Pourtant, le projet d’absorption de l’IRSN par l’ASN a donné lieu à de vigoureuses protestations, d’abord exprimées dans une tribune publiée dans le Monde par un groupe de chercheurs en février 2022, puis par les trois anciens Présidents de l’Office parlementaire d’évaluation des choix scientifiques et technologiques, tos trois de bords politiques différents. Au-delà des risques de chamboulement créés par une décision de fusion trop rapide et mal préparée et qui peut provoquer la fuite de certaines compétences rares, au-delà de la décision de faire disparaître un établissement renommé et compétent, la question centrale est bien celle de la séparation de la mission d’expertise (IRSN) et du pouvoir de décision (ASN) dans un domaine sensible, celui de la sûreté nucléaire.  Le paradoxe est que tout le monde reconnaît de facto cette nécessité : le Président de l’ASN, favorable à la fusion, s’engage à mettre en place une organisation interne séparant clairement les équipes et les étapes expertise/décision. A y regarder de plus près, même l’équivalent de l’ASN aux Etats-Unis sépare clairement les deux missions qui sont certes intégrées dans une même entité. mais strictement séparées.

Pourquoi ? Sans doute parce qu’il faut s’assurer que les avis d’expertise sont rendus indépendamment de toute pression, voire publiés en tant que tels, même si le décideur au final prend une décision qui s’en écarte.  Sans doute parce que, dans le domaine de la sécurité, la confrontation de plusieurs points de vue est précieuse et que l’avis d’expertise qui vient d’une structure autre que celle chargée de la décision, dont la mission porte spécifiquement sur l’expertise, a plus de force qu’un avis interne. Sans doute aussi parce qu’il faut éviter que les effectifs de l’expertise ne soit réduits sans que personne ne s’en aperçoive. Un système à deux acteurs est nécessairement plus lourd et moins rapide. Mais il est plus transparent, garantit mieux l’indépendance de l’expertise et il est sans doute plus sûr.

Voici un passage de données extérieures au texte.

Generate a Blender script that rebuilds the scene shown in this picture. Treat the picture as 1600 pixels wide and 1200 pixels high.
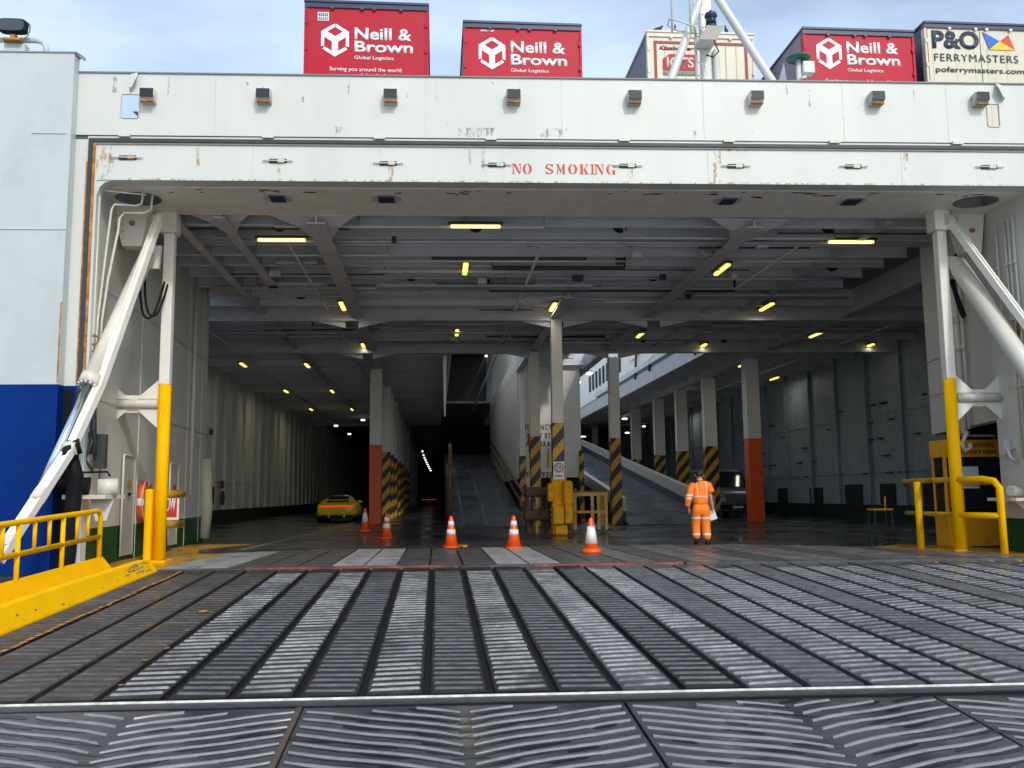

Au final, le Parlement a refusé d’entériner la disparition de l’IRSN, malgré des pressions gouvernementales fortes : il a même été question de demander une deuxième lecture de la loi pour revenir sur ce refus. L’IRSN survivra donc. Du débat, de la loi elle-même sur l’accélération des procédures du nucléaire, l’on retiendra surtout le désir de l’Etat d’aller vite, en faisant primer l’efficacité sur des principes d’organisation existants plus prudentiels. Ce n’est pas très rassurant.